Exercise objective
Repeat the material verbatim and drop the pictures.

Data block
===
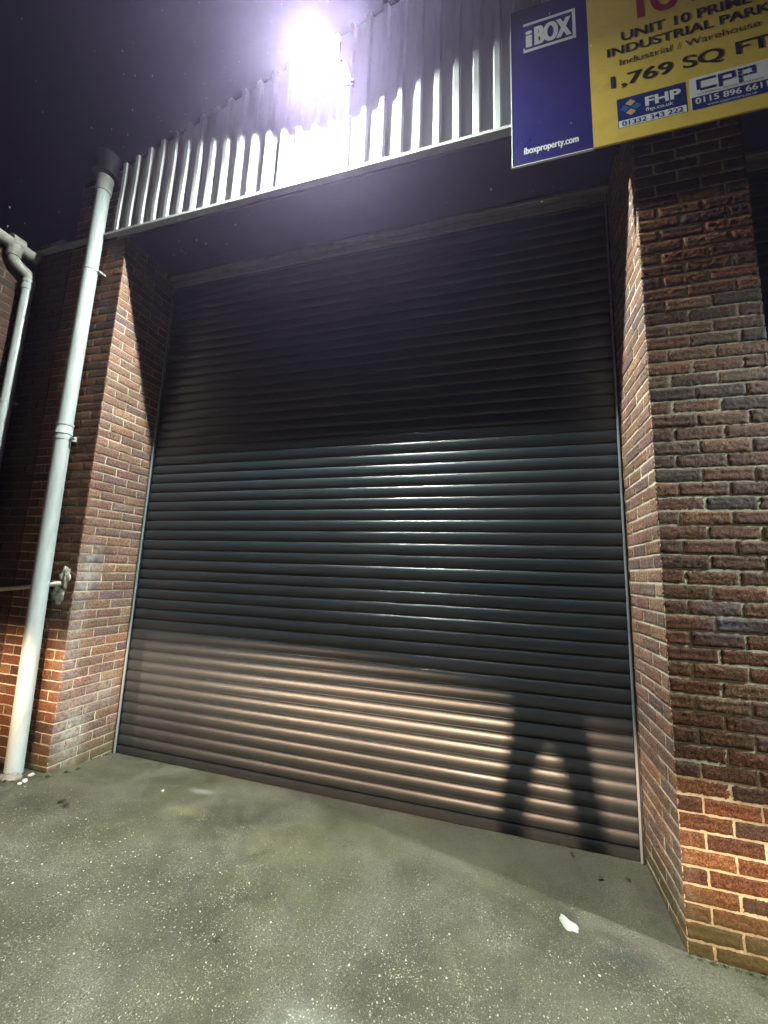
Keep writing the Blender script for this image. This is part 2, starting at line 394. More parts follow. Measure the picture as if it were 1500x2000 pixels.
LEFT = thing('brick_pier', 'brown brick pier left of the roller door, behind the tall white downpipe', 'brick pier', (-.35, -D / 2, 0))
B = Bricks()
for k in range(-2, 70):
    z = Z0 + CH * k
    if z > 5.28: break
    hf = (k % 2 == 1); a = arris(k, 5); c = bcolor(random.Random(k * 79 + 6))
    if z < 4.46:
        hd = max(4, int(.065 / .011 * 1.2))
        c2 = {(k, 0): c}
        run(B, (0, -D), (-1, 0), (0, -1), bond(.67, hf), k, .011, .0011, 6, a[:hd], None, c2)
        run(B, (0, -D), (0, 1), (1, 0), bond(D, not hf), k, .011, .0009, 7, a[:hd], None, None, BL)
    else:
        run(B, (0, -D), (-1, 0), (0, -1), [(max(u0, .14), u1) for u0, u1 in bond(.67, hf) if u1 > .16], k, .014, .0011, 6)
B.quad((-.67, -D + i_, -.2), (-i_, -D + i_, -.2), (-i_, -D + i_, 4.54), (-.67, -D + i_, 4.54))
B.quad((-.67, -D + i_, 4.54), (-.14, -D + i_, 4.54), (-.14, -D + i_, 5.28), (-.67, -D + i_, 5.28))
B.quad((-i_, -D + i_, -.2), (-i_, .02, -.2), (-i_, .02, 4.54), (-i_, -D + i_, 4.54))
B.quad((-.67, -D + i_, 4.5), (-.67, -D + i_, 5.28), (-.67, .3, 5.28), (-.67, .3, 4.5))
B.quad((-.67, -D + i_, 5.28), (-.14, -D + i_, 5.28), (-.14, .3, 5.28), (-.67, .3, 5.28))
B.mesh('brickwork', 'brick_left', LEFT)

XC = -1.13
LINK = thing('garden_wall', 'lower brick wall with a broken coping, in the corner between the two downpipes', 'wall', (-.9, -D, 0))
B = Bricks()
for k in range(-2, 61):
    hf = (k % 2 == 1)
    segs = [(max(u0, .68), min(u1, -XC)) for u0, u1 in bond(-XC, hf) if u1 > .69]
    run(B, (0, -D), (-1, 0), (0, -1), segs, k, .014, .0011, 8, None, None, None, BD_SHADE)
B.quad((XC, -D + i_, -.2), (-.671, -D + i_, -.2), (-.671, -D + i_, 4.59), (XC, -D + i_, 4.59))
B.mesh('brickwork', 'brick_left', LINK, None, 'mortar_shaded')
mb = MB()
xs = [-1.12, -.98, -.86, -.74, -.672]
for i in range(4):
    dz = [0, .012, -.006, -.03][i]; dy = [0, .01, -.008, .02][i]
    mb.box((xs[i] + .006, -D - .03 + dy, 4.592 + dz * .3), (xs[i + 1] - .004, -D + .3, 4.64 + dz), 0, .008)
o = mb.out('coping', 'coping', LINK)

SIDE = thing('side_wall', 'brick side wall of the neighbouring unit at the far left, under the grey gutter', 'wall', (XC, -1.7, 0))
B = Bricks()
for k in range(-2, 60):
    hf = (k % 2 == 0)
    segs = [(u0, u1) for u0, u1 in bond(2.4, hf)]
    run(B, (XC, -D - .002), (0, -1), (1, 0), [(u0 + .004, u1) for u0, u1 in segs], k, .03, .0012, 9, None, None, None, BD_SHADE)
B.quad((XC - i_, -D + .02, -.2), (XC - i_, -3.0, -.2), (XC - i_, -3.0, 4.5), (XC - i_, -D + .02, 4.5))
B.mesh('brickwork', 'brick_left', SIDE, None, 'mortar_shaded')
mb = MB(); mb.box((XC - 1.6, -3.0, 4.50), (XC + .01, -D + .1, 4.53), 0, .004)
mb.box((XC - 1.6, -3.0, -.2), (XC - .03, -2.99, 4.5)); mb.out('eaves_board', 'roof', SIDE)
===
Correct output
Keep writing the Blender script for this image. This is part 2, starting at line 394. More parts follow. Measure the picture as if it were 1500x2000 pixels.
LEFT = thing('brick_pier', 'brown brick pier left of the roller door, behind the tall white downpipe', 'brick pier', (-.35, -D / 2, 0))
B = Bricks()
for k in range(-2, 70):
    z = Z0 + CH * k
    if z > 5.28: break
    hf = (k % 2 == 1); a = arris(k, 5); c = bcolor(random.Random(k * 79 + 6))
    if z < 4.46:
        hd = max(4, int(.065 / .011 * 1.2))
        c2 = {(k, 0): c}
        run(B, (0, -D), (-1, 0), (0, -1), bond(.67, hf), k, .011, .0011, 6, a[:hd], None, c2)
        run(B, (0, -D), (0, 1), (1, 0), bond(D, not hf), k, .011, .0009, 7, a[:hd], None, None, BL)
    else:
        run(B, (0, -D), (-1, 0), (0, -1), [(max(u0, .14), u1) for u0, u1 in bond(.67, hf) if u1 > .16], k, .014, .0011, 6)
B.quad((-.67, -D + i_, -.2), (-i_, -D + i_, -.2), (-i_, -D + i_, 4.54), (-.67, -D + i_, 4.54))
B.quad((-.67, -D + i_, 4.54), (-.14, -D + i_, 4.54), (-.14, -D + i_, 5.28), (-.67, -D + i_, 5.28))
B.quad((-i_, -D + i_, -.2), (-i_, .02, -.2), (-i_, .02, 4.54), (-i_, -D + i_, 4.54))
B.quad((-.67, -D + i_, 4.5), (-.67, -D + i_, 5.28), (-.67, .3, 5.28), (-.67, .3, 4.5))
B.quad((-.67, -D + i_, 5.28), (-.14, -D + i_, 5.28), (-.14, .3, 5.28), (-.67, .3, 5.28))
B.mesh('brickwork', 'brick_left', LEFT)

XC = -1.13
LINK = thing('garden_wall', 'lower brick wall with a broken coping, in the corner between the two downpipes', 'wall', (-.9, -D, 0))
B = Bricks()
for k in range(-2, 61):
    hf = (k % 2 == 1)
    segs = [(max(u0, .68), min(u1, -XC)) for u0, u1 in bond(-XC, hf) if u1 > .69]
    run(B, (0, -D), (-1, 0), (0, -1), segs, k, .014, .0011, 8, None, None, None, BD_SHADE)
B.quad((XC, -D + i_, -.2), (-.671, -D + i_, -.2), (-.671, -D + i_, 4.59), (XC, -D + i_, 4.59))
B.mesh('brickwork', 'brick_left', LINK, None, 'mortar_shaded')
mb = MB()
xs = [-1.12, -.98, -.86, -.74, -.672]
for i in range(4):
    dz = [0, .012, -.006, -.03][i]; dy = [0, .01, -.008, .02][i]
    mb.box((xs[i] + .006, -D - .03 + dy, 4.592 + dz * .3), (xs[i + 1] - .004, -D + .3, 4.64 + dz), 0, .008)
o = mb.out('coping', 'coping', LINK)

SIDE = thing('side_wall', 'brick side wall of the neighbouring unit at the far left, under the grey gutter', 'wall', (XC, -1.7, 0))
B = Bricks()
for k in range(-2, 60):
    hf = (k % 2 == 0)
    segs = [(u0, u1) for u0, u1 in bond(2.4, hf)]
    run(B, (XC, -D - .002), (0, -1), (1, 0), [(u0 + .004, u1) for u0, u1 in segs], k, .03, .0012, 9, None, None, None, BD_SHADE)
B.quad((XC - i_, -D + .02, -.2), (XC - i_, -3.0, -.2), (XC - i_, -3.0, 4.5), (XC - i_, -D + .02, 4.5))
B.mesh('brickwork', 'brick_left', SIDE, None, 'mortar_shaded')
mb = MB(); mb.box((XC - 1.6, -3.0, 4.50), (XC + .01, -D + .1, 4.53), 0, .004)
mb.box((XC - 1.6, -3.0, -.2), (XC - .03, -2.99, 4.5)); mb.out('eaves_board', 'roof', SIDE)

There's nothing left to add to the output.